Her hair was red, but not nearly as red as the area rug that sat atop the aqua-green carpet in her living room. She was short and plump, yet not as round as the peanut M&Ms we ate while drinking coffee and discussing theology. Though nearly sixty years old, her Irish eyes sparkled with a childlike joy that, for a long time, I didn’t realize was caused by an opioid coursing through her veins. Her name was Mary Elizabeth, she preferred to be called Liz, and one day, high on OxyContin and almost-as-expensive Hawaiian Kona coffee, she exclaimed, “How come you’re Lutheran instead of Catholic? Jesus founded the Catholic Church, not the Lutheran Church! Why would you want to be part of a church an ordinary man started just five hundred years ago?”

A decade after my conversion, when recounting this incident to a priest, he said, “Ah… an OxyContin evangelical moment.” And indeed it was. For as surely as OxyContin had loosed her tongue, Liz’s questions prompted me to more seriously investigate both Catholicism and my own Lutheran tradition. By that time I had started watching EWTN, inspired by the homilies I could hear every day, especially those of Father Angelus Shaughnessy, an aging Franciscan whose love for Catholicism flowed through the television like sunshine through a stained glass window. Why God chose an Irish opioid addict to help an Irish priest nudge this German across the Tiber remains a mystery, but their disparity proves the wind blows where it wills—that God can use anyone, and any circumstance, to accomplish His purposes.

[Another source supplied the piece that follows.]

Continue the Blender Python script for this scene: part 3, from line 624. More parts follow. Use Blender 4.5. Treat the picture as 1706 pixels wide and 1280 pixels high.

I met Liz the autumn of 2002 because after nearly twenty years in education I’d just started selling real estate, and hers was the first house I listed. A friend of hers I’d taught with at the local university—she, a full-time professor, me, one of countless adjuncts—had called and discreetly said Liz needed to sell her house. Thrilled and thankful for the referral, I quickly learned the situation was a bit more dire:  Liz was in danger of losing her house because she suffered from neuropathy, no longer drove, and therefore couldn’t keep her job as a social worker and pay the mortgage. It took me several months, however, to discover she was addicted to OxyContin, which had been prescribed for her illness.